Onda de violência em meio ao processo de paz na Colômbia
24 de novembro de 2016Com o novo acordo com as Farc, o presidente colombiano, Juan Manuel Santos, busca consolidar seu legado como pacificador, dando fim ao conflito mais longo das Américas, um esforço que lhe valeu o Prêmio Nobel da Paz dias após o revés do referendo.
Liderado pelo ex-presidente Álvaro Uribe, o movimento de oposição criticou o novo acordo, dizendo que ele não avança o suficiente na abordagem das falhas do primeiro acordo, rejeitado pelos eleitores em 2 de outubro.
Mas Santos afirma que a última versão levou em conta as objeções da oposição, fortalecendo as proteções aos direitos de propriedade, modificando a participação política das Farc e reforçando o mecanismo que levará à implementação do pacto.
"O novo acordo define com precisão o sistema de justiça transicional para ex-combatentes e estabelece parâmetros claros para que o sistema judicial possa determinar e impor sanções e outras medidas em cada caso", disse Santos.
Setenta assassinatos
Uribe rebateu as denúncias de que elementos linha-dura do movimento de oposição teriam fomentado a violência política na véspera e logo após o referendo, após cinco líderes comunitários que apoiavam o acordo de paz terem sido mortos a tiros na semana passada.
"O governo finge enganar os cidadãos, ao culpar pela violência aqueles que não aprovam seu acordo de impunidade com as Farc", afirmou Uribe, em comunicado divulgado na quarta-feira.
"Os maiores riscos de violência se devem ao abandono da segurança, ao desmonte da cooperação cidadã, à desmotivação das Forças Armadas, ao crescimento desmesurado do narcotráfico e à impunidade concedida às Farc, os seus dissidentes, ao ELN [Exército de Libertação Nacional] e às mais de 3.500 gangues criminosas", acrescentou.

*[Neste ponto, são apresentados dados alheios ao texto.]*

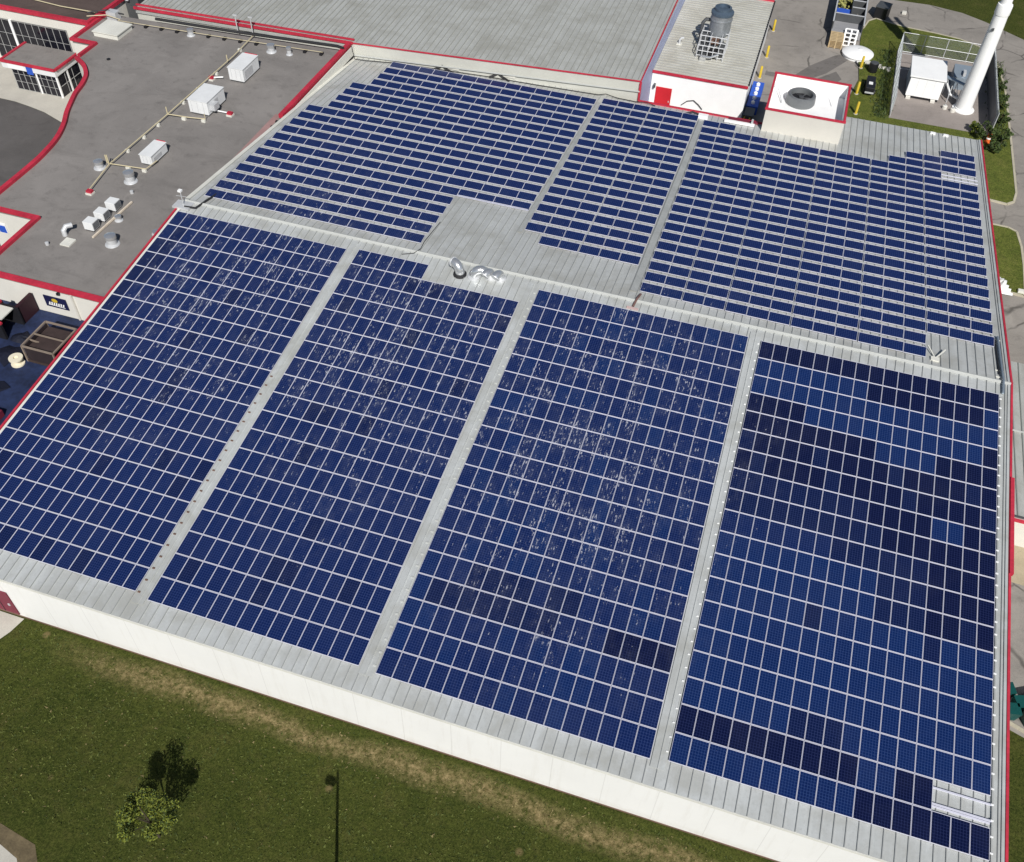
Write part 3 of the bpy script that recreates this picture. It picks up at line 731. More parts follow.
# gas pipe with its supports
gz = ZR+.35
gpipe = thing('gas_pipe', 'long pale yellow gas pipe on blocks across the grey flat roof', 'pipe', (-60.2,15,ZR), world=True)
MB().tube([(-60.25,33.0,gz),(-59.95,27.8,gz),(-60.1,14.8,gz),(-60.35,5.2,gz),(-59.7,1.2,gz)], .055, 8).build('main_run', 'gas', gpipe, True)
MB().tube([(-60.1,14.8,gz),(-58.0,14.95,gz),(-56.2,15.25,gz),(-56.2,15.25,ZR+.9)], .05, 8).build('branch', 'gas', gpipe, True)
MB().tube([(-60.35,5.3,gz),(-56.8,5.65,gz),(-56.6,7.2,gz)], .05, 8).build('branch', 'gas', gpipe, True)
sup = MB()
for x, y in ((-60.0,24),(-60.05,20.5),(-60.1,17.6),(-60.15,13),(-60.2,10.6),(-60.3,8.0),(-58.4,14.9),(-56.4,15.2),(-58.6,5.5),(-57.0,5.65),(-60.2,29.5)):
    sup.box(x-.2,x+.2,y-.12,y+.12,ZR,gz-.08)
sup.build('support_block', 'flash', gpipe)
for k, (x, y, z_) in enumerate(((-60.1,14.8,1.1),(-60.35,5.2,1.3),(-60.6,5.3,1.2),(-60.0,26.5,1.0))):
    MB().tube([(x,y,gz),(x,y,ZR+z_)], .06, 6).build('riser', 'gas', gpipe)
def redblock(x, y, label):
    t = thing('pipe_support', label, 'pipe support', (x, y, ZR), 0, 'red pipe supports')
    MB().box(-.3,.3,-.3,.3,0,.16).build('pad', 'flash', t); MB().prism([(-.26,-.2),(.26,-.2),(.26,.2),(-.26,.2)], .16, .36).build('block', 'red', t)
redblock(-59.6, 1.0, 'red support block at the near end of the gas pipe')
redblock(-54.6, 17.2, 'red support block right of the nearer large unit')
redblock(-59.9, 22.9, 'red support block left of the farther large unit')
for nm, q, lab in (('drain_pipe', [(-56.3,17.2,ZR+.25),(-54.6,17.2,ZR+.25)], 'short white pipe from the nearer large unit to a red block'), ('drain_pipe', [(-59.9,22.9,ZR+.25),(-58.8,23.4,ZR+.25)], 'short white pipe from the farther large unit to a red block')):
    tag(MB().tube(q, .07, 6).build(nm, 'white'), lab, 'pipe')
# conduit rack along the far wall
cr = thing('conduit_rack', 'dark and pale conduits on black feet along the far edge of the flat roof', 'conduit', (-62,31.5,ZR), world=True)
MB().tube([(-76,30.6,ZR+.3),(-63,31.2,ZR+.3),(-51.5,31.9,ZR+.3)], .035, 6).build('pale_conduit', 'gas', cr, True)
MB().tube([(-72,32.0,ZR+.55),(-62,32.4,ZR+.55),(-50.2,32.9,ZR+.75),(-49.3,32.6,ZR+.8)], .16, 6).build('black_conduit', 'rubber', cr, True)
m = MB()
for k in range(13): m.box(-74.6+k*1.9,-74.3+k*1.9,30.4+k*.1,30.95+k*.1,ZR,ZR+.22)
m.build('foot', 'black', cr)
t = thing('junction_box', 'grey junction box with tangled conduits at the corner of the red copings', 'junction box', (-77,31.3,ZR), world=True)
MB().box(-77.6,-76.4,30.9,31.8,ZR,ZR+.9).build('box', 'steel', t)
MB().tube([(-79.5,30.2,ZR+.8),(-77.8,31.3,ZR+.9),(-75.8,31.6,ZR+.6)], .08, 6).build('cable', 'rubber', t)
MB().tube([(-79.2,29.6,ZR+.7),(-77.4,30.6,ZR+.7),(-75.8,30.8,ZR+.35)], .05, 6).build('cable', 'gas', t)
for x, y, lab in ((-62.4,33.1,'left thin steel mast with cross head at the far wall'), (-60.6,33.2,'right thin steel mast with cross head at the far wall')):
    t = thing('vent_mast', lab, 'mast', (x, y, ZR), 0, 'thin masts at the far wall')
    MB().tube([(0,0,0),(0,0,2.0)], .06, 6).build('pole', 'steel', t); MB().box(-.25,.25,-.06,.06,2.0,2.14).build('head', 'steel', t)

# brown-roofed building with glazed entrance, top left
bb = thing('entrance_building', 'cream building with dark brown roof and tall dark windows behind a canopy', 'building', (-92,40,0), world=True)
bp = [(-130,28.9),(-78.75,28.9),(-78.75,75),(-130,75)]
MB().prism(bp, 0, ZR).build('wall', 'cream', bb)
MB().prism([(-129.8,29.1),(-78.95,29.1),(-78.95,74),(-129.8,74)], ZR, ZR+.10).build('roof', 'brown_roof', bb)
m = MB(); m.bar((-130,28.9,6.42),(-78.5,28.9,6.42),.42,.40); m.build('coping', 'red', bb)
MB().bar((-78.72,28.6,6.44),(-78.72,75,6.44),.40,.40).build('coping', 'red', bb)
for x0, x1 in ((-92.6,-89.6),(-89.3,-82.0)):
    wdo = MB().box(x0,x1,28.80,28.89,.25,5.05).build('window', 'glass', bb)
    m = MB(); n = round((x1-x0)/.9)
    for k in range(n+1): m.box(x0+k*(x1-x0)/n-.03, x0+k*(x1-x0)/n+.03, 28.76, 28.80, .25, 5.05)
    for z in (.25, 1.8, 3.4, 5.0): m.box(x0-.03, x1+.03, 28.755, 28.765, z, z+.05)
    m.build('mullion', 'mullion', wdo)
MB().box(-89.6,-89.3,28.7,28.89,0,5.1).build('pilaster', 'white', bb)
MB().tube([(-130,33,ZR+.3),(-92,32.2,ZR+.3),(-84,31.4,ZR+.3),(-79,31.0,ZR+.55)], .06, 6).build('roof_pipe', 'gas', bb, True)
MB().tube([(-85.6,33.8,ZR+.3),(-85.0,35.6,ZR+.5),(-84.4,37.5,ZR+.3)], .22, 6).build('roof_hose', 'rubber', bb, True)
cv = thing('entrance_canopy', 'flat grey canopy with red edge over a dark glazed vestibule', 'canopy', (-83.5,25,0), world=True)
MB().box(-87.1,-80.15,23.1,27.6,2.55,3.3).build('fascia', 'hvac', cv)
MB().box(-86.95,-80.3,23.25,27.5,3.3,3.36).build('deck', 'tar', cv)
m = MB(); m.bar((-87.1,23.1,3.36),(-80.1,23.1,3.36),.28,.22); m.bar((-80.12,23.2,3.36),(-80.12,27.6,3.36),.28,.22); m.bar((-87.1,23.2,3.36),(-87.1,27.6,3.36),.28,.22); m.build('edge_trim', 'red', cv)
gl = MB().box(-86.2,-80.3,23.35,28.6,0,2.55).build('vestibule_glass', 'glass', cv)
m = MB()
for k in range(9): m.box(-86.2+k*.7325,-86.14+k*.7325,23.31,23.35,0,2.55)
for z in (.05,1.0,1.9): m.box(-86.2,-80.3,23.305,23.315,z,z+.05)
for y in (24.6,25.9,27.2): m.box(-80.3,-80.26,y,y+.05,0,2.55)
m.box(-80.3,-80.255,23.35,28.6,1.2,1.26); m.build('mullion', 'mullion', gl)
MB().box(-83.1,-82.9,23.28,23.34,0,2.55).box(-80.4,-80.2,23.2,23.36,0,2.55).box(-80.28,-80.2,25.0,25.2,0,2.55).build('column', 'white', cv)
MB().box(-86.3,-84.2,23.06,23.1,2.62,3.2).build('name_board', 'white', cv)
MB().box(-83.9,-83.1,23.05,23.1,2.3,3.15).build('blue_panel', 'blue', cv)
tag(MB().sheet([(-95,22.3),(-88,23.3),(-80.3,23.3),(-78.5,21),(-77.2,20.4),(-77.2,25.2),(-78.3,25.2),(-78.3,28.8),(-95,28.8)], .018).build('pavement', 'concrete'), kind='structure')

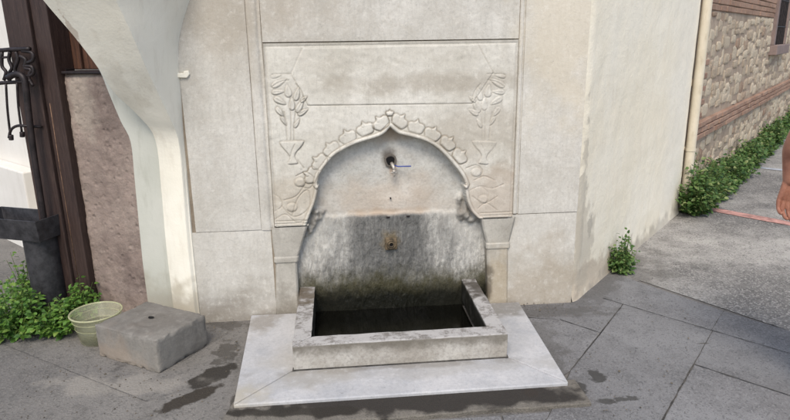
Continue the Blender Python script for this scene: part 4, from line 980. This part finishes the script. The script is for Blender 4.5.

A Comissão Permanente para a Defesa dos Direitos Humanos (CPDH) diz que pelo menos 70 líderes comunitários e ativistas que apoiaram a paz com os rebeldes marxistas foram mortos desde janeiro. Segundo a entidade, os ataques representam um "plano sistemático e claro de extermínio e um ataque ao atual processo de paz".
"Embora seja verdade que os períodos pós-conflito em todo o mundo têm sido sangrentos, é urgente não só fazer uma avaliação, mas é uma prioridade tomar as medidas apropriadas e relevantes para parar este ataque contra as forças de paz", apelou a CPDH em um comunicado.
A CPDH, membro da Federação Internacional dos Direitos Humanos, com sede em Paris, registrou 314 casos de violência relacionados ao processo de paz em 2016, incluindo 232 ameaças, 21 ataques e 70 assassinatos de líderes comunitários.
A última série de ataques levou as Farc a publicar na segunda-feira uma carta aberta pedindo ao presidente colombiano que ponha fim à impunidade dos assassinatos dos defensores da paz rural.
"A situação é dramática e preocupante: mais de 200 mortes até o momento neste ano, sob um manto total de impunidade. Um novo genocídio está em andamento contra líderes sociais e camponeses", afirmou o texto.
"A história está se repetindo"
Aída Avella, presidente do partido de esquerda União Patriótica, que escapou do assassinato na década de 1990 por um suposto grupo paramilitar de direita, disse que a última onda de assassinatos parece familiar.
"Eu tive que enterrar centenas de colegas naquela época, e na semana passada senti como se estivesse de volta às décadas de 80 e 90", disse Avella ao jornal Miami Herald. "Todos os dias, recebemos notícias de pessoas sendo mortas, desaparecidas, baleadas. Eu sinto como se a história estivesse se repetindo."
Mas o ex-presidente Uribe pediu na quarta-feira que "os cidadãos persistam em sua luta, que é para o futuro da democracia", alertando para novas ações contra a ratificação do acordo de paz. "Vamos estudar nos próximos dias um conjunto de ações de apelo às pessoas nas ruas e nos cenários da democracia", prometeu Uribe.
A estagnação do acordo com as Farc pode provavelmente levar a mais casos de assassinatos de partidários da paz, um retrocesso que lembra a violência que proliferou em toda a Colômbia durante os anos 80 e 90. Na opinião do presidente Juan Manuel Santos, o risco de novos incidentes aumenta a cada dia que se passa sem o acordo de paz.